ちょっと譜面を作りたい……と思ったとき、みなさんはどうしていますか? DAWの譜面機能を用いて一生懸命作る、という人もいると思いますが、融通が利かなくて面倒だから五線譜に手で描いているという人も少なくないでしょう。もちろん、本気で譜面を作る人ならFinaleやSibeliusなどを使っていると思いますが、さすがにそこまで手が出せていないという人が多いと思います。
そんな中、本当に手書き感覚で入力でき、しかもキレイな譜面に仕上げることができる1,200円のツールがあります。9月にカワイが発売したタッチノーテーションというのがそれ。同社の譜面作成ソフト、スコアメーカーで培ってきた技術を元に、iPad、iPhoneでのタッチ入力に最適化したこのアプリについて紹介してみましょう。
カワイのiPad/iPhone用譜面作成アプリ、タッチノート
PCを使った譜面入力というと、まず音符を選んで、マウスで五線譜上に貼っていく…というのが一般的ですよね。それに対し、このタッチノーテーション、指で五線譜上に音符を描けばそれが音符として入力されちゃうんです。
たとえば4分音符を入力するなら斜めに線を引けばOK。2分音符なら譜面上に〇を描き、8分音符なら、入力した4分音符に旗を追加すればいい……という感じなので、感覚的には描いているそばから清書してくれる感じですね。
言葉で説明するより、カワイが作ったYouTubeのビデオがあるので、これをご覧ください。ちょっと長いけど、冒頭のところだけでも見ると、雰囲気は分かると思いますよ。なかなかよくできてますよね。
このビデオにもある通り、旗をつなげていく連桁は線でつなげばいいし、3連符のような連符はカッコで括るようにすれば簡単に入力できます。64音符だって、付点音符だって、ほとんど手で譜面を描く感覚で入力すればいいのです。
もちろん、入力できるのは音符や休符だけではありません。タイやスラー、mfやppp、クレッシェンドなどの強弱記号、スタッカート、テヌート、フェルマータのような奏法記号、小節線、反復記号、繰り返しカッコ……と思いつく記号類も一通り入力可能だから、困ることはほとんどないでしょう。
ただし、手書き認識が基本であるだけに音符、記号を含め書き順のルールがあるため、それを覚えておく必要があります。といっても、そう難しいものではないので、よく使う記号類だけ覚えておけばスムーズに入力できるはず。時々使う記号類などは、その都度ヘルプを見てもいいかもしれませんね。
また入力した譜面は、演奏して確認できるというのも手書きの譜面とは異なる便利なポイントです。音で確認できれば、間違いにもすぐに気づきますからね。利用できる音色も先ほどのビデオにょうなピアノだけでなくフルート、アルトサックス、トランペット、エレキギター、エレキベース……と30種類用意されているので、そこそこのことはできそうです。

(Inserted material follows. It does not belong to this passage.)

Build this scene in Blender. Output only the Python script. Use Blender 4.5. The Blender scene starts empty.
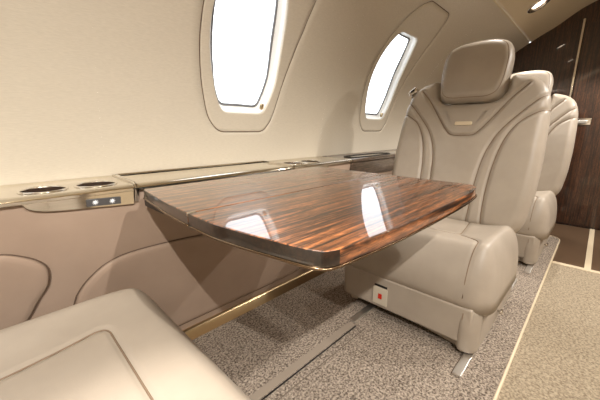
import bpy, bmesh, math, random
import numpy as np
from mathutils import Vector, Matrix
random.seed(4)
C = bpy.context.scene.collection
PI = math.pi

# ------------------------------------------------------------------ materials
def srgb(r, g, b):
    f = lambda c: (c/255/12.92) if c/255 <= .04045 else ((c/255+.055)/1.055)**2.4
    return (f(r), f(g), f(b), 1)

def new_mat(name, col, rough=.5, metal=0, coat=0, spec=.5, coat_rough=.03):
    m = bpy.data.materials.new(name); m.use_nodes = True
    b = m.node_tree.nodes['Principled BSDF']
    b.inputs['Base Color'].default_value = col
    b.inputs['Roughness'].default_value = rough
    b.inputs['Metallic'].default_value = metal
    b.inputs['Coat Weight'].default_value = coat
    b.inputs['Coat Roughness'].default_value = coat_rough
    b.inputs['Specular IOR Level'].default_value = spec
    return m

def noise_mix(m, c1, c2, scale, stretch=(1, 1, 1), detail=4, lo=.35, hi=.65, bump=0, bscale=None, dist=.002, rough=None):
    nt = m.node_tree; n = nt.nodes; l = nt.links; b = n['Principled BSDF']
    tc = n.new('ShaderNodeTexCoord'); mp = n.new('ShaderNodeMapping'); mp.inputs['Scale'].default_value = stretch
    l.new(tc.outputs['Object'], mp.inputs['Vector'])
    nz = n.new('ShaderNodeTexNoise'); nz.inputs['Scale'].default_value = scale; nz.inputs['Detail'].default_value = detail
    l.new(mp.outputs[0], nz.inputs['Vector'])
    r = n.new('ShaderNodeValToRGB'); r.color_ramp.elements[0].position = lo; r.color_ramp.elements[1].position = hi
    r.color_ramp.elements[0].color = c1; r.color_ramp.elements[1].color = c2
    l.new(nz.outputs['Fac'], r.inputs[0]); l.new(r.outputs[0], b.inputs['Base Color'])
    if bump:
        nb = n.new('ShaderNodeTexNoise'); nb.inputs['Scale'].default_value = bscale or scale; nb.inputs['Detail'].default_value = 3
        l.new(mp.outputs[0], nb.inputs['Vector'])
        bp = n.new('ShaderNodeBump'); bp.inputs['Strength'].default_value = bump; bp.inputs['Distance'].default_value = dist
        l.new(nb.outputs['Fac'], bp.inputs['Height']); l.new(bp.outputs[0], b.inputs['Normal'])
    return m, mp, r

LEA = new_mat('leather_taupe', srgb(184, 172, 153), .42, spec=.45)
noise_mix(LEA, srgb(163, 152, 138), srgb(173, 162, 148), 6, bump=.12, bscale=260, dist=.0012)
LEAS = new_mat('leather_sidewall', srgb(170, 143, 121), .55, spec=.3)
noise_mix(LEAS, srgb(172, 151, 134), srgb(180, 159, 142), 5, bump=.12, bscale=260, dist=.001)
PIPE = new_mat('seam_piping', srgb(108, 90, 75), .6)
STITCH = new_mat('seam_piping_light', srgb(128, 108, 88), .6)
WALL = new_mat('cream_wall_panel', srgb(207, 195, 173), .34, spec=.5)
noise_mix(WALL, srgb(201, 193, 177), srgb(209, 201, 185), 60, stretch=(1, 1, 9), bump=.08, bscale=45, dist=.001)
CEIL = new_mat('cream_headliner', srgb(212, 198, 170), .6)
WHITE = new_mat('white_window_frame', srgb(240, 240, 236), .35)
GASK = new_mat('grey_gasket', srgb(120, 122, 126), .5)
CHAM = new_mat('champagne_metal', srgb(222, 214, 198), .11, metal=1)
noise_mix(CHAM, srgb(214, 207, 193), srgb(222, 215, 202), 8, stretch=(1, 60, 60))
GOLD = new_mat('brushed_gold_metal', srgb(190, 168, 132), .28, metal=1)
CHROME = new_mat('polished_chrome', srgb(225, 220, 212), .08, metal=1)
ALU = new_mat('seat_track_aluminium', srgb(232, 230, 226), .4, metal=1)
BLACK = new_mat('black_plastic', srgb(22, 20, 19), .35)
DARK = new_mat('dark_well', srgb(60, 48, 40), .25, spec=.6)
PLATE = new_mat('cream_label_plate', srgb(205, 196, 178), .5)
RED = new_mat('red_label', srgb(205, 40, 20), .5)
SWG = new_mat('grey_switch_plate', srgb(84, 84, 86), .3)
ICON = new_mat('white_icon', srgb(240, 242, 245), .4)
ICON.node_tree.nodes['Principled BSDF'].inputs['Emission Color'].default_value = (1, 1, 1, 1)
ICON.node_tree.nodes['Principled BSDF'].inputs['Emission Strength'].default_value = .3
STRIP = new_mat('pale_edge_strip', srgb(212, 196, 168), .45)

def lamp_mat():
    m = new_mat('lamp_lens', (1, 1, 1, 1), .3)
    b = m.node_tree.nodes['Principled BSDF']
    b.inputs['Emission Color'].default_value = (1, .83, .62, 1); b.inputs['Emission Strength'].default_value = 14
    return m
LENS = lamp_mat()
FILL = new_mat('cove_diffuser', (1, .95, .85, 1), .5)  # glow of the added ceiling fill strip
FILL.node_tree.nodes['Principled BSDF'].inputs['Emission Color'].default_value = (1, .86, .68, 1)
FILL.node_tree.nodes['Principled BSDF'].inputs['Emission Strength'].default_value = .25

# window glass: thin clear sheet with its own reflections
GLASS = bpy.data.materials.new('clear_pane'); GLASS.use_nodes = True
nt = GLASS.node_tree; nt.nodes.clear()
o_ = nt.nodes.new('ShaderNodeOutputMaterial'); mx = nt.nodes.new('ShaderNodeMixShader'); tr = nt.nodes.new('ShaderNodeBsdfTransparent')
gl = nt.nodes.new('ShaderNodeBsdfGlossy'); gl.inputs['Roughness'].default_value = .02; pass
mx.inputs[0].default_value = .04; nt.links.new(tr.outputs[0], mx.inputs[1]); nt.links.new(gl.outputs[0], mx.inputs[2]); nt.links.new(mx.outputs[0], o_.inputs[0])

def carpet(name, c1, c2, sc):
    m = new_mat(name, c1, .95, spec=.1)
    nt = m.node_tree; n = nt.nodes; l = nt.links; b = n['Principled BSDF']
    tc = n.new('ShaderNodeTexCoord')
    v = n.new('ShaderNodeTexVoronoi'); v.inputs['Scale'].default_value = sc; l.new(tc.outputs['Object'], v.inputs['Vector'])
    nz = n.new('ShaderNodeTexNoise'); nz.inputs['Scale'].default_value = sc*.55; nz.inputs['Detail'].default_value = 5; l.new(tc.outputs['Object'], nz.inputs['Vector'])
    ad = n.new('ShaderNodeMath'); ad.operation = 'MULTIPLY_ADD'; ad.inputs[1].default_value = .35
    l.new(v.outputs['Color'], ad.inputs[0]); l.new(nz.outputs['Fac'], ad.inputs[2])
    r = n.new('ShaderNodeValToRGB'); r.color_ramp.elements[0].position = .48; r.color_ramp.elements[1].position = .86
    r.color_ramp.elements[0].color = c1; r.color_ramp.elements[1].color = c2
    l.new(ad.outputs[0], r.inputs[0]); l.new(r.outputs[0], b.inputs['Base Color'])
    bp = n.new('ShaderNodeBump'); bp.inputs['Strength'].default_value = .8; bp.inputs['Distance'].default_value = .004
    l.new(ad.outputs[0], bp.inputs['Height']); l.new(bp.outputs[0], b.inputs['Normal'])
    return m
CARP = carpet('speckled_taupe_carpet', srgb(88, 77, 68), srgb(184, 171, 156), 215)
AISLE = carpet('tan_aisle_carpet', srgb(128, 115, 97), srgb(176, 163, 141), 190)
TILE = new_mat('brown_galley_floor', srgb(92, 72, 54), .35)

def wood(name, dark, mid, light, coat=1, along=0):
    m = new_mat(name, mid, .35, coat=coat, coat_rough=.015, spec=.5)
    nt = m.node_tree; n = nt.nodes; l = nt.links; b = n['Principled BSDF']
    b.inputs['Coat IOR'].default_value = 1.75
    tc = n.new('ShaderNodeTexCoord'); mp = n.new('ShaderNodeMapping')
    s = [62, 62, 62]; s[along] = 2.0
    mp.inputs['Scale'].default_value = s; l.new(tc.outputs['Object'], mp.inputs['Vector'])
    wv = n.new('ShaderNodeTexNoise'); wv.inputs['Scale'].default_value = 1.5; wv.inputs['Detail'].default_value = 6; wv.inputs['Roughness'].default_value = .68
    wv.inputs['Distortion'].default_value = .5
    l.new(mp.outputs[0], wv.inputs['Vector'])
    r = n.new('ShaderNodeValToRGB'); e = r.color_ramp.elements
    e[0].position = .39; e[0].color = dark; e[1].position = .63; e[1].color = light
    k = r.color_ramp.elements.new(.47); k.color = mid
    l.new(wv.outputs['Fac'], r.inputs[0])
    # short dark figure flecks across the grain
    mp2 = n.new('ShaderNodeMapping'); s2 = [150, 150, 150]; s2[along] = 34; mp2.inputs['Scale'].default_value = s2; l.new(tc.outputs['Object'], mp2.inputs['Vector'])
    n2 = n.new('ShaderNodeTexNoise'); n2.inputs['Scale'].default_value = 1; n2.inputs['Detail'].default_value = 3; n2.inputs['Distortion'].default_value = 1.2
    l.new(mp2.outputs[0], n2.inputs['Vector'])
    r2 = n.new('ShaderNodeValToRGB'); r2.color_ramp.elements[0].position = .38; r2.color_ramp.elements[1].position = .6
    r2.color_ramp.elements[0].color = (.35, .32, .3, 1); r2.color_ramp.elements[1].color = (1.15, 1.1, 1.05, 1)
    l.new(n2.outputs['Fac'], r2.inputs[0])
    mm = n.new('ShaderNodeMix'); mm.data_type = 'RGBA'; mm.blend_type = 'MULTIPLY'; mm.inputs[0].default_value = .75
    l.new(r.outputs[0], mm.inputs[6]); l.new(r2.outputs[0], mm.inputs[7]); l.new(mm.outputs[2], b.inputs['Base Color'])
    return m
WOOD = wood('figured_table_wood', srgb(24, 14, 9), srgb(88, 52, 30), srgb(172, 108, 62))
DWOOD = wood('dark_bulkhead_wood', srgb(36, 20, 12), srgb(56, 32, 19), srgb(84, 50, 30), along=2)
DWOOD.node_tree.nodes['Principled BSDF'].inputs['Coat IOR'].default_value = 1.45
LWOOD = wood('brown_ledge_wood', srgb(70, 58, 48), srgb(92, 78, 66), srgb(110, 94, 80))

# ------------------------------------------------------------------ mesh helpers
def mk(name, verts, faces, mat, parent=None, smooth=True, mats=None, idx=None, angle=None):
    me = bpy.data.meshes.new(name); me.from_pydata([tuple(v) for v in verts], [], faces); me.update()
    for m in (mats or [mat]): me.materials.append(m)
    if idx:
        for p, i in zip(me.polygons, idx): p.material_index = i
    bm = bmesh.new(); bm.from_mesh(me); bmesh.ops.remove_doubles(bm, verts=bm.verts, dist=1e-6)
    bmesh.ops.recalc_face_normals(bm, faces=bm.faces); bm.to_mesh(me); bm.free()
    if smooth:
        for p in me.polygons: p.use_smooth = True
        if angle: me.set_sharp_from_angle(angle=math.radians(angle))
    o = bpy.data.objects.new(name, me); C.objects.link(o)
    if parent: o.parent = parent
    return o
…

一方、譜面も標準的な楽譜のほかピアノ大譜表、ボーカルとピアノの弾き語り譜、弦楽四重奏、オルガン譜、混成四部合唱+伴奏……とさまざまなテンプレートが用意されているので、それらを選んだ上で入力していけば効率よく入力することができ、必要あればオリジナルのテンプレートを作ることも可能です。
ちなみにこのアプリに歌詞を入力するという考え方は、あまりないようなのですが、試してみると手書きでのメモ機能があるほか、テキストを入力する機能も用意されていたので、問題なく使えそうです。
入力した譜面はスコアメーカーで使われるeスコア形式 のほか、SMF、PDF、Music XMLで保存可能
このようにして入力した譜面は、iPadやiPhone上で見るだけでなく、PDFとして保存したり、プリンタへ出力することも可能となっています。さらに、SMFのデータ形式でほかのアプリへ受け渡すことができるのも面白いところ。試しにFL STUDIO Mobile HDへと送ってみたところ、タッチノーテーションで入力したデータをそのままキレイに再現することができました。
つまり譜面入力に対応していないアプリであっても、タッチノーテーションと組み合わせることでそれを実現できるというわけですね。
FL STUDIO Mobile HDで問題なく開くことができた
このSMFはメールで飛ばしたり、Dropboxに保存することも可能だから、PCで再利用するということもできます。さらにSMFのほかにMusic XMLに対応しているので、ほかの譜面ソフトに受け渡すといったこともできますね。
タッチノーテーションはiPadでもiPhoneでも利用できるアプリになっている
譜面の入力のしやすさという意味では、画面をタッチして入力可能なiPadやiPhoneのほうがPCよりも向いているのかもしれません。1,200円という安価なものなので、一つ持っていても損はなさそうですよ。